Os escrúpulos de temperamento fazem-se ordinariamente conhecer por uma me­lancolia profunda, por uma timidez exces­siva em todas as coisas, por uma vã su­tileza que chicaneia sobre tudo, por uma obstinação, por uma teimosia que os faz sempre voltar às suas primeiras idéias, e que impede as melhores idéias de lhes repontar na mente; donde resulta uma grande indocilidade que não lhes permite render-se à verdade.

Conhece-se que os escrúpulos vêm do demônio por um negror particular que lhes aparece nos efeitos; eles arrefecem sempre a alma para o bem, e dão-lhe aversão a este; representam-lhe os seus males como incuráveis, e inspiram-lhe sentimentos de desespero; enfim, fazem-na cair numa estranha contradição consigo mesma, de sorte que ela se proíbe, como gravíssimas, coisas leves, e permite-se sem remorso outras, às vezes, muito criminosas.

Para reconhecer os escrúpulos que vêm de Deus, deve-se prestar atenção aos mo­tivos que os fazem nascer e aos efeitos que eles produzem.
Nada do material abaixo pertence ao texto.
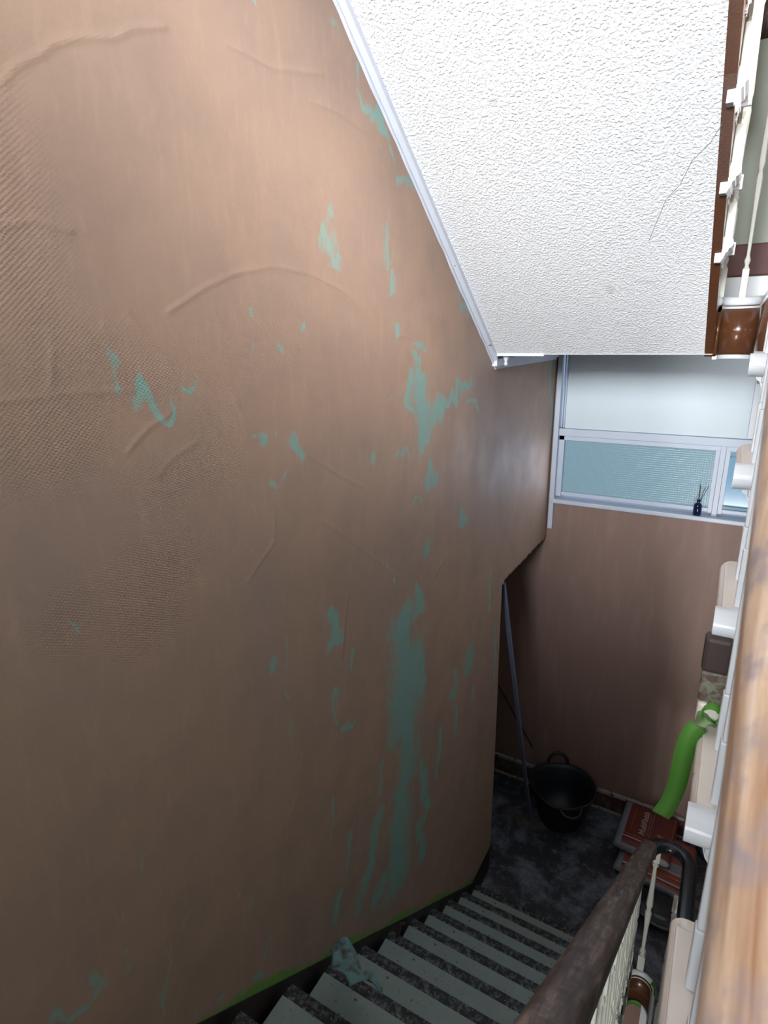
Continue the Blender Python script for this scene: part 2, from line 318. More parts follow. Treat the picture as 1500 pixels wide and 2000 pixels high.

O motivo deles é um grande temor de ofender a Deus; e, em­bora esse temor exceda os limites, todavia parte de um bom princípio que, no fundo, é a caridade. Os seus efeitos são: um hor­ror mais sensível ao pecado, uma fuga exata das ocasiões, uma reforma sempre mais perfeita da vida passada, esforços mais generosos para avançar na virtude.



A duração desses escrúpulos, diz o au­tor da Ciência do confessor, não é, ordiariamente, muito longa: mal Deus vê que essas almas de escol estão bastante depuradas e que as uniu perfeitamente a Si, segundo a sua promessa Ele dissipa a tempestade que as agitava, e faz-lhes de­gustar uma calma profunda. Non dabit in aeternum, fluctuationem justo (Sl 54).